In these chapters we also see that leprosy spreads. Sin also spreads. It begins with a thought, then a desire, then an act. The results can be, and often are, devastating. Remember how David left his army when he should have been fighting? He then allowed his eyes to wander to his neighbor's wife. He lusted and then committed adultery. He lied, made Uriah drunk, and finally had him murdered.

Leprosy not only spread, but it defiled; and it isolated those who were lepers. Sin also defiles and isolates. It defiles the mind, the heart, the body and all that it touches. It isolates from family, friends, and ultimately, from God.

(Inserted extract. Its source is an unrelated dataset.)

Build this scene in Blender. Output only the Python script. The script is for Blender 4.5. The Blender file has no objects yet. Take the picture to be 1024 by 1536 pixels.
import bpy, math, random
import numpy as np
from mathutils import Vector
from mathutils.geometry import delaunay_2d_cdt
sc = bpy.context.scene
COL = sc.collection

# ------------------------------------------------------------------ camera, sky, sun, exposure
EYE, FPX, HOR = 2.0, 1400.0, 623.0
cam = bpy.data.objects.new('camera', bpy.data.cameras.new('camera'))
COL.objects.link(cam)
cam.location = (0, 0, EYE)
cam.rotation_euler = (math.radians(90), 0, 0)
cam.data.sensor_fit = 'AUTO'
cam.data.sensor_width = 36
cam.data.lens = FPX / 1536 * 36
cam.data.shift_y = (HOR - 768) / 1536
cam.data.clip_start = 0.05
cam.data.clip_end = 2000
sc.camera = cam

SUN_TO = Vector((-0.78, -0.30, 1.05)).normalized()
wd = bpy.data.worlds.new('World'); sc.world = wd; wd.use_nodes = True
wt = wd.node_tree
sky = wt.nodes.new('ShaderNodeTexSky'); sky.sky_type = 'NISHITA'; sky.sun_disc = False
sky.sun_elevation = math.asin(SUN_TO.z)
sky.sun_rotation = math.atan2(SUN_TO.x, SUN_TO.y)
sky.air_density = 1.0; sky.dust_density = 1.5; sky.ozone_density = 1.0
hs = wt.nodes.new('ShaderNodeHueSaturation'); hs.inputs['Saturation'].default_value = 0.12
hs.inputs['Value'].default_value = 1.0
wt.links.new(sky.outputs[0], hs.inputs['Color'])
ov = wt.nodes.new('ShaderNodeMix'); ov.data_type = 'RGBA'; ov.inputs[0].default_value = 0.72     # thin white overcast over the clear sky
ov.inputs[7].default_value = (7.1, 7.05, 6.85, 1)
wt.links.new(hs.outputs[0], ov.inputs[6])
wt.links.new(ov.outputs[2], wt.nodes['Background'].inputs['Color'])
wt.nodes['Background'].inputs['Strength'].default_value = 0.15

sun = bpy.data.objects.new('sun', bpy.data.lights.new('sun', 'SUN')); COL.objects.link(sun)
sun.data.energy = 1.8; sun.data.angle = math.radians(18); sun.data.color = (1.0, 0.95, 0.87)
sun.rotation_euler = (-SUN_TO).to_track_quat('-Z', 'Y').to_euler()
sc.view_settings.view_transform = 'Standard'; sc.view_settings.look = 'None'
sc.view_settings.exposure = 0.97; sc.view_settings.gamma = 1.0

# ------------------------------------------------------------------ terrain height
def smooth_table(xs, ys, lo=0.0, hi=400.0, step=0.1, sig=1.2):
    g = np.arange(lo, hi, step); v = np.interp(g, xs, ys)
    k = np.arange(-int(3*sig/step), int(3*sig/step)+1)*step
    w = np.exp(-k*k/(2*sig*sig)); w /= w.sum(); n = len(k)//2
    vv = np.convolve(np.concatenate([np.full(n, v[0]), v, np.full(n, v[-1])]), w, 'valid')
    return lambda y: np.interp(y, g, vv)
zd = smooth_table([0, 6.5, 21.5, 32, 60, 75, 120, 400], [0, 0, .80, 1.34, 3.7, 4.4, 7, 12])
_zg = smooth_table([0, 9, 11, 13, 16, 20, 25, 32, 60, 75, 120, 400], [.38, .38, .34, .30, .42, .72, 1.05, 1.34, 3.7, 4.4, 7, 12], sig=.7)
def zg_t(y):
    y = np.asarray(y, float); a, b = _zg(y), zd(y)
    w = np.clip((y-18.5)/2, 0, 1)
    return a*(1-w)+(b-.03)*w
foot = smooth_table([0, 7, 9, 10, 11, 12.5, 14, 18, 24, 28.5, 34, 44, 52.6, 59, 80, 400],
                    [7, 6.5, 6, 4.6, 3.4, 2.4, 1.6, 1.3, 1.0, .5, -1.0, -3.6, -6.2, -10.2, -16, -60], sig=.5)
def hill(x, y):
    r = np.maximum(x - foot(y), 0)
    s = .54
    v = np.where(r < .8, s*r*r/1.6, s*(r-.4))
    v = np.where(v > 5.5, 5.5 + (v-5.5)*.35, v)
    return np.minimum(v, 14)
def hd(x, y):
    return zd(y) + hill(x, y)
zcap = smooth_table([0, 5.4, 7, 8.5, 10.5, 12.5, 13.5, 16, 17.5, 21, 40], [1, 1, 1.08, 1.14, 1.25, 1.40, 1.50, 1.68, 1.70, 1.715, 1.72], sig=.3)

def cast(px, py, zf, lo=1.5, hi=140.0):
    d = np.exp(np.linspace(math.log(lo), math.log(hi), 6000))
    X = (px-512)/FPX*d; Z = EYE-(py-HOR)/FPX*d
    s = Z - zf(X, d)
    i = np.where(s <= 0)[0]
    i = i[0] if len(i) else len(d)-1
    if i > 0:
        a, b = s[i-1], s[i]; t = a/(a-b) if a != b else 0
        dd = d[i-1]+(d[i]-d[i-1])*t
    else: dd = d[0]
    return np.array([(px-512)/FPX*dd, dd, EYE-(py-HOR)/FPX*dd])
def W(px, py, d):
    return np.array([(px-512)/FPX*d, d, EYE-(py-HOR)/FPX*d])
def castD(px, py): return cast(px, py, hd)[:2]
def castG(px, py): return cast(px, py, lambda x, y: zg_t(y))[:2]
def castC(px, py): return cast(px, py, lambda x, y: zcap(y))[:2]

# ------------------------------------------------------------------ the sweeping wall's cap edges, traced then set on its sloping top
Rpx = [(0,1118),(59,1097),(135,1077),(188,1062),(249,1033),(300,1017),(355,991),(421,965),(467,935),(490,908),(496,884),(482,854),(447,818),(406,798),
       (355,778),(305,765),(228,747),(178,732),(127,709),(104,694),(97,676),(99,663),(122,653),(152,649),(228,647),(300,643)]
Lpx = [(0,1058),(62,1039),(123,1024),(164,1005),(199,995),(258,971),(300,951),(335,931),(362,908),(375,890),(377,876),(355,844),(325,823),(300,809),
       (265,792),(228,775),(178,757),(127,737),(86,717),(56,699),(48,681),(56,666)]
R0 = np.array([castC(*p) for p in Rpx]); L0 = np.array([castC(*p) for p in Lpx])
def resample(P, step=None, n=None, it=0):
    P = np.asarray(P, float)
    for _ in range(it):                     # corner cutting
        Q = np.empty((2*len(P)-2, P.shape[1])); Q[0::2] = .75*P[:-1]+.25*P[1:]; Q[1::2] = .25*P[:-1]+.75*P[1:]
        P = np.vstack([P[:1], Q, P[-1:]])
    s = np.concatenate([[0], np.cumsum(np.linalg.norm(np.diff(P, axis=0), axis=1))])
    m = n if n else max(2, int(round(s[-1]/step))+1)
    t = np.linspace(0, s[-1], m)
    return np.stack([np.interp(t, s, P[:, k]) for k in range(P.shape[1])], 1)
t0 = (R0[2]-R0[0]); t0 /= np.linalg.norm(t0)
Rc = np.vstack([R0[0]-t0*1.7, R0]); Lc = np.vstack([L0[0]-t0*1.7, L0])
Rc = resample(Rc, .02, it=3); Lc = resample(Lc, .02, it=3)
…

Chapter 14 explains the ceremony for cleansing the leper, making it possible for him to go back to normal society. There are several comparisons between the sacrifice offered by the Priest for the cleansing of leprosy, and the supreme sacrifice, Jesus Christ, offered for sin. The blood comparison is probably the most significant. In the cleansing of leprosy there was no substitute for the blood of the sacrifice. In the cleansing from sin there is no substitute for the blood of Christ. Without His shed blood applied to the sinner's heart, there is no redemption. Because of His mercy, His goodness, and His love for mankind He gave His life's blood that all who, by faith, accept Him may have cleansing from the defilement of sin.